Starting at the first line of the listing below, retype each line up to and including the one that contains "in paving joints')". Leave pictures out.

• **Provided material**
* * * * *

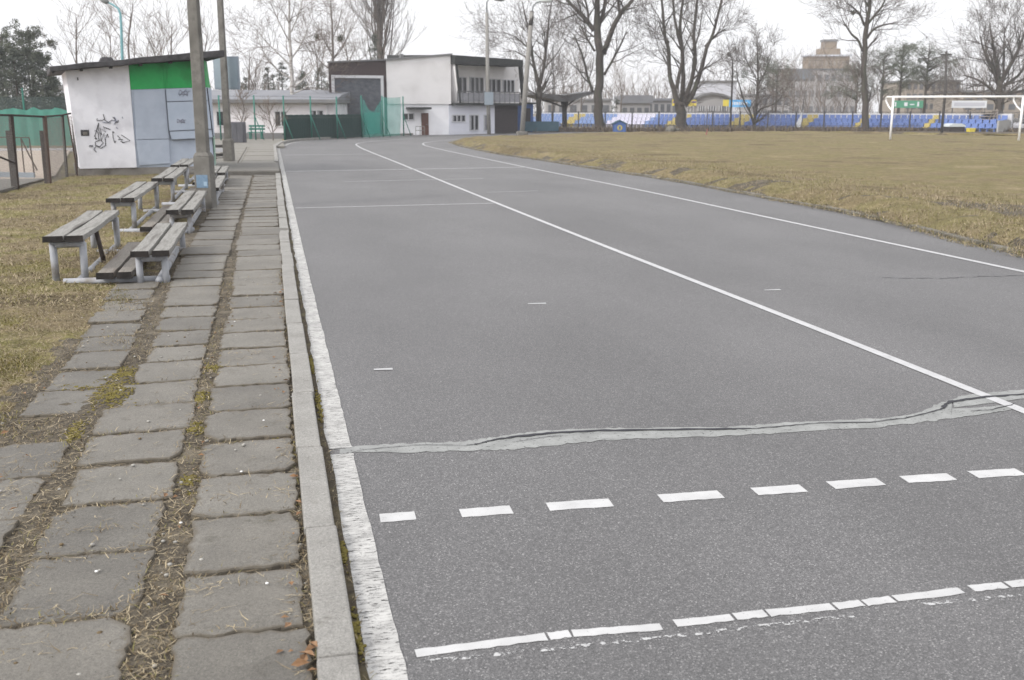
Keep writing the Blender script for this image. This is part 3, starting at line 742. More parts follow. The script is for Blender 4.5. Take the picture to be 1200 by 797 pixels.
def on_slab(x, y, mg=.035):
    if y < 11 and soil_z(x, y) > .034: return False
    for cx, cy, hx, hy in SLABS:
        if abs(x - cx) < hx - mg and abs(y - cy) < hy - mg: return True
    return False

# grit and dust crumbs creeping over slab edges
# --- moss cushions in the joints
mb = MB(); rk = random.Random(31)
spots = [(-.95, 6.1, .16, .3), (-.98, 6.6, .12, .18), (-.47, 5.9, .05, .14), (-.45, 5.3, .05, .10), (.0, 4.9, .05, .15), (-.43, 4.55, .04, .08), (-1.05, 5.4, .05, .2), (-.3, 4.37, .12, .03), (-.7, 5.15, .12, .02), (.03, 4.2, .03, .04), (-.43, 6.6, .05, .1), (-1.2, 6.35, .14, .08),
         (.19, 5.6, .012, .28), (.19, 3.0, .012, .14), (.19, 3.6, .010, .1), (.19, 6.6, .01, .2)]
for cx, cy, sx, sy in spots:
    for _ in range(int(60 + 900 * sx * sy * 18)):
        x = cx + rk.gauss(0, sx * .5); y = cy + rk.gauss(0, sy * .5); r_ = rk.uniform(.003, .010)
        if on_slab(x, y) and rk.random() < .6: continue
        z_ = (.012 if x > .17 else max(.01, soil_z(x, y)))
        mb.sphere((x, y, z_ + .001), r_, 6, .5)
mb.build('moss', 'moss', smooth=True, kind='stuff', label='yellow green moss cushions in paving joints')

# --- straw litter
rng = np.random.default_rng(4)
P = []
rk = random.Random(8)
while len(P) < 17000:
    y = 2.2 + 10 * rk.random() ** 1.6; x = rk.uniform(-2.4, .06)
    s = on_slab(x, y)
    cl_ = nz(x, y, 3.0, 12)
    prob = (.05 if s else .55) * (1.0 + 1.4 * cl_)
    if s and not on_slab(x, y, .085): prob += .16
    prob += .8 * heap(x, y)
    if abs(x - .02) < .045: prob += .35
    if rk.random() < prob: P.append((x, y, (.032 if s else max(.014, lawn_z(x, y)) + .004) + .004 * rk.random()))
blades('straw_litter', np.array(P), (.012, .075), (.0016, .0042), (1.35, 1.6), ['straw_pale', 'straw_tan', 'grass_brown'], [.36, .38, .26], rng, flat=True, kind='stuff', label='loose dry straw scattered over the paving joints')
P = []
while len(P) < 23000:
    y = 2.2 + 9 * rk.random() ** 1.7; x = rk.uniform(-1.9, .06)
    if on_slab(x, y, .03 + .05 * max(0, nz(x, y, 5, 3))) and rk.random() > 1.2 * heap(x, y) - .1: continue
    if nz(x, y, 2.6, 15) > -.1 or rk.random() < .3: P.append((x, y, max(lawn_z(x, y), .026 if on_slab(x, y, .01) else 0)))
for _ in range(1500):
    y = 2.3 + 12 * rk.random() ** 1.5; P.append((KR + rk.uniform(.0, .03) + outer_x(y), y, .006) if rk.random() < .4 else (KL - rk.uniform(0, .03), y, .02))
blades('debris_tufts', np.array(P), (.008, .045), (.0018, .0045), (.5, 1.55), ['grass_brown', 'straw_tan', 'grass_olive', 'straw_pale'], [.42, .32, .14, .12], rng, kind='stuff', label='crumbly plant debris between slabs')
# pebbles, crumbs, leaves
mb = MB()
for _ in range(420):
    y = 2.3 + 8 * rk.random() ** 1.5; x = rk.uniform(-1.6, .05); s = on_slab(x, y)
    if s and rk.random() < .7: continue
    r_ = rk.uniform(.003, .011); mb.m = rk.choice((0, 0, 1)); mb.sphere((x, y, (.034 if s else soil_z(x, y) + .004)), r_, 6, .6)
mb.m = 2
for px, py in ((212, 613), (283, 553), (309, 493), (113, 670), (313, 684), (275, 377)):
    p = at(px, py, .035); mb.sphere((p.x, p.y, .037), .007, 6, .5)
mb.build('path_pebbles', ['pebble', 'grass_brown', 'paper_white'], smooth=True, kind='stuff', label='small stones and crumbs on the path')
mb = MB()
for _ in range(70):
    y = 2.4 + 7 * rk.random() ** 1.5; x = rk.choice((rk.uniform(-.05, .05), rk.uniform(-.53, -.38), rk.uniform(-1.5, -1)))
    T = Matrix.Translation((x, y, .04)) @ Matrix.Rotation(rk.uniform(0, 6.3), 4, 'Z') @ Matrix.Rotation(rk.uniform(-.5, .5), 4, 'X')
    s = rk.uniform(.008, .022)
    mb.add([T @ Vector(v) for v in ((-s, 0, 0), (0, -s * .55, .006), (s, 0, .003), (0, s * .55, .008))], [(0, 1, 2, 3)])
for k_ in range(5):
    T = Matrix.Translation((.01 + .02 * k_ * .5, 2.78 + .025 * k_, .05)) @ Matrix.Rotation(k_ * 1.3, 4, 'Z') @ Matrix.Rotation(.5 - .2 * k_, 4, 'X'); s = .028
    mb.add([T @ Vector(v) for v in ((-s, 0, 0), (-.3 * s, -s * .5, .01), (s, 0, .004), (-.2 * s, s * .5, .012))], [(0, 1, 2, 3)])
mb.build('fallen_leaves', 'dead_leaf', kind='stuff', label='shrivelled brown leaves by the kerb')

# --- lawn blades
P = []; rk = random.Random(18)
def lawn_ok(x, y): return y > 2.2 and x < -1.02 and not (x > -5.0 and y > 30)
while len(P) < 95000:
    y = 3.0 + 25 * rk.random() ** 1.9; x = rk.uniform(-1.02 - .7 * y * .33 - 1.2, -1.02); 
    if x < -6.5 or x < -.62 * y - .6: continue
    e = 1 if is_lawn(x, y) else (.25 if is_lawn(x - .2, y) else .04)
    if y > 10 and x > -1.2: continue
    if rk.random() > e * (1 + .5 * nz(x, y, 2.0, 40)): continue
    if on_slab(x, y): continue
    P.append((x, y, lawn_z(x, y) - .003))
P = np.array(P); dpt = P[:, 1]
near = P[dpt < 9]; far = P[dpt >= 9]
blades('dry_grass', near, (.018, .075), (.0022, .0045), (.75, 1.5), ['straw_pale', 'straw_tan', 'grass_olive', 'grass_brown'], [.22, .36, .24, .18], rng, kind='stuff', label='short dead grass of the lawn near the path')
blades('dry_grass', far, (.025, .085), (.004, .008), (.7, 1.45), ['straw_pale', 'straw_tan', 'grass_olive', 'grass_brown'], [.22, .42, .26, .10], rng, kind='stuff', label='short dead grass around the benches')
# greenish moss patches in the lawn
Pm = []
for cx, cy, sx, sy in ((-1.9, 5.9, .3, .45), (-2.0, 5.2, .3, .3), (-1.7, 6.9, .15, .3), (-2.9, 8.2, .4, .4), (-3.2, 10.5, .6, .6), (-2.4, 7.2, .3, .5), (-1.35, 9.5, .1, .3), (-1.75, 4.6, .2, .3), (-2.6, 6.3, .4, .5), (-2.5, 9.6, .4, .6), (-3.9, 13.5, .8, 1.2), (-3.0, 16, .6, 1.2), (-2.2, 8.4, .35, .4), (-2.3, 4.2, .3, .35), (-1.6, 5.6, .15, .25), (-3.3, 7.4, .4, .5), (-2.6, 11.5, .4, .6), (-4.4, 11, .6, .9)):
    for _ in range(1500): 
        x, y = rk.gauss(cx, sx * .6), rk.gauss(cy, sy * .6); Pm.append((x, y, lawn_z(x, y)))
blades('green_grass', np.array(Pm), (.012, .035), (.003, .006), (.3, 1.2), ['moss', 'grass_olive', 'straw_tan'], [.5, .35, .15], rng, kind='stuff', label='mossy greenish patches in the lawn')

# --- pitch tufts
P = []
PBn = [p for p in catmull(INNC, 3) if 7 < p.y < 52 and p.x < 13]
while len(P) < 75000:
    p = PBn[int(len(PBn) * rk.random() ** 1.5)] if True else None
    dr = (A - p).normalized(); d = 4.5 * rk.random() ** 2.2; q = p + dr * (d + .02) + Vector((rk.uniform(-.25, .25), rk.uniform(-.25, .25), 0))
    if nz(q.x, q.y, .8, 20) + nz(q.x, q.y, 3, 22) * .6 < -.22 and rk.random() < .75: continue
    P.append((q.x, q.y, pitch_z(q.x, q.y, d) - .005))
blades('bank_grass', np.array(P), (.03, .095), (.004, .009), (.35, 1.35), ['straw_pale', 'straw_tan', 'grass_olive', 'grass_brown'], [.18, .46, .28, .08], rng, kind='stuff', label='tufted dry grass on the bank by the inner kerb')
P = []
while len(P) < 52000:
    px = rk.uniform(530, 1210); py = 161 + 135 * rk.random() ** 1.25
    q = at(px, py); P_ = q
    # inside the pitch only
    if q.x < 9.2 + (max(0, q.y - 50)) * 1.0 or q.y > 64: continue
    P.append((q.x, q.y, .06))
blades('pitch_tufts', np.array(P), (.03, .07), (.006, .016), (.9, 1.5), ['straw_pale', 'straw_tan', 'grass_olive'], [.2, .48, .32], rng, kind='stuff', label='flattened dry grass of the football pitch')

# ================================================================== BENCHES
BG = 'tiered wooden benches beside the path'
def plank(name, parent, x0, x1, y0, y1, z, th, mat, sag=0.0, seed=0):
    """weathered board, shade painted into its sawn ends; gentle bow and uneven edges"""
    r_ = random.Random(seed); mb = MB(); n_ = 8; prev = None; vs_ = []
    wob = [r_.uniform(-.006, .006) for _ in range(n_ + 1)]
    for i in range(n_ + 1):
        t = i / n_; y = y0 + (y1 - y0) * t; dz = -sag * math.sin(math.pi * t) + r_.uniform(-.002, .002)
        vs_ += [(x0 + wob[i] * .5, y, z - th + dz), (x1 + wob[i], y, z - th + dz), (x1 + wob[i] - .004, y, z + dz + r_.uniform(-.002, .002)), (x0 + wob[i] * .5 + .004, y, z + dz)]
    fs = []
    for i in range(n_):
        a = i * 4
        for j in range(4): fs.append((a + j, a + 4 + j, a + 4 + (j + 1) % 4, a + (j + 1) % 4))
    mb.add(vs_, [f[::-1] for f in fs])
    mb.m = 1
    mb.f += [[0, 1, 2, 3], [n_ * 4 + 3, n_ * 4 + 2, n_ * 4 + 1, n_ * 4]]; mb.mi += [1, 1]
    return mb.build(name, [mat, 'wood_end_shaded'], parent, bevel=.004)
def bench(x, y, rz, hi, lo, ft, label, hz=(.465, .335), seed=1, dark=None):
    root = empty('tiered_bench', (x, y, 0), rz, label=label, cat='bench', group=BG)
    zh, zl = hz; rb = random.Random(seed)
    def tube(name, pts, r_): return MB().tube([Vector(p_) + Vector((rb.uniform(-.006, .006), rb.uniform(-.006, .006), 0)) for p_ in pts], r_, 10).build(name, 'white_pipe', root, smooth=True)
    for yy in (hi[0] + .12, hi[1] - .14):
        for px in (.0, .26): tube('leg', [(px, yy, -.04), (px + .012, yy, zh - .075)], .034)
        tube('crossbar', [(-.015, yy, zh - .088), (.29, yy, zh - .088)], .033)
    for yy in ((hi[0] + lo[0]) / 2 + .1, min(hi[1], lo[1]) - .2): tube('base_pipe', [(.1, yy, .035), (1.06, yy, .03)], .036)
    for yy in (lo[0] + .12, lo[1] - .14):
        for px in (.80, 1.03): tube('leg', [(px, yy, -.04), (px, yy, zl - .075)], .032)
        tube('crossbar', [(.775, yy, zl - .083), (1.06, yy, zl - .083)], .031)
    tube('base_pipe', [(.22, hi[0] + .05, .03), (.22, hi[1] - .05, .03)], .036)
    tube('base_pipe', [(.97, .1 + lo[0], .04), (.97, lo[1] - .1, .04)], .036)
    for i, (a_, b_) in enumerate(((-.06, .115), (.135, .30))): plank('seat_plank', root, a_, b_, hi[0] + rb.uniform(-.015, .015), hi[1] + rb.uniform(-.03, .03), zh, .05, 'old_wood', .008, seed + i)
    for i, (a_, b_) in enumerate(((.42, .575), (.60, .735))): plank('foot_plank', root, a_, b_, ft[0] + rb.uniform(-.02, .02), ft[1] + rb.uniform(-.04, .04), .135, .055, 'old_wood_foot', .006, seed + 5 + i)
    for i, (a_, b_) in enumerate(((.745, .905), (.935, 1.09))): plank('seat_plank', root, a_, b_, lo[0] + rb.uniform(-.015, .015), lo[1] + rb.uniform(-.04, .04), zl, .05, 'old_wood', .008, seed + 9 + i)
    if dark is not None: MB().tube([(.30, dark, .0), (.24, dark - .02, zh - .05)], .024, 8).build('prop', 'dark_pipe', root, smooth=True)
    return root
bench(-2.07, 10.2, R(.4), (.12, 2.75), (-.15, 2.4), (-.10, 2.3), 'nearest grey plank bench tier, with one dark iron prop under its high seat', seed=2, dark=1.3)
bench(-2.13, 14.2, R(.2), (.5, 3.85), (.0, 3.4), (-.1, 2.95), 'second plank bench tier from the viewer, just before the stickered lamp post', seed=23)
bench(-1.98, 18.3, R(.4), (.6, 4.25), (-.1, 3.3), (-.05, 2.9), 'third plank bench tier, its low seat starting behind the stickered lamp post', seed=41)
bench(-2.06, 22.7, R(.2), (.75, 3.85), (-.1, 2.7), (.0, 2.7), 'farthest plank bench tier, in front of the kiosk door', seed=67)
rng = np.random.default_rng(33); rk = random.Random(33); P = []
for _ in range(2600):
    x, y = rk.gauss(-1.6, .22), rk.gauss(12.2, .35); P.append((x, y, lawn_z(x, y)))
blades('dry_grass', np.array(P), (.04, .14), (.003, .007), (.5, 1.5), ['straw_pale', 'straw_tan', 'grass_brown'], [.3, .35, .35], rng, kind='stuff', label='matted dry grass under the nearest benches')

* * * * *

• **Result below**
Keep writing the Blender script for this image. This is part 3, starting at line 742. More parts follow. The script is for Blender 4.5. Take the picture to be 1200 by 797 pixels.
def on_slab(x, y, mg=.035):
    if y < 11 and soil_z(x, y) > .034: return False
    for cx, cy, hx, hy in SLABS:
        if abs(x - cx) < hx - mg and abs(y - cy) < hy - mg: return True
    return False

# grit and dust crumbs creeping over slab edges
# --- moss cushions in the joints
mb = MB(); rk = random.Random(31)
spots = [(-.95, 6.1, .16, .3), (-.98, 6.6, .12, .18), (-.47, 5.9, .05, .14), (-.45, 5.3, .05, .10), (.0, 4.9, .05, .15), (-.43, 4.55, .04, .08), (-1.05, 5.4, .05, .2), (-.3, 4.37, .12, .03), (-.7, 5.15, .12, .02), (.03, 4.2, .03, .04), (-.43, 6.6, .05, .1), (-1.2, 6.35, .14, .08),
         (.19, 5.6, .012, .28), (.19, 3.0, .012, .14), (.19, 3.6, .010, .1), (.19, 6.6, .01, .2)]
for cx, cy, sx, sy in spots:
    for _ in range(int(60 + 900 * sx * sy * 18)):
        x = cx + rk.gauss(0, sx * .5); y = cy + rk.gauss(0, sy * .5); r_ = rk.uniform(.003, .010)
        if on_slab(x, y) and rk.random() < .6: continue
        z_ = (.012 if x > .17 else max(.01, soil_z(x, y)))
        mb.sphere((x, y, z_ + .001), r_, 6, .5)
mb.build('moss', 'moss', smooth=True, kind='stuff', label='yellow green moss cushions in paving joints')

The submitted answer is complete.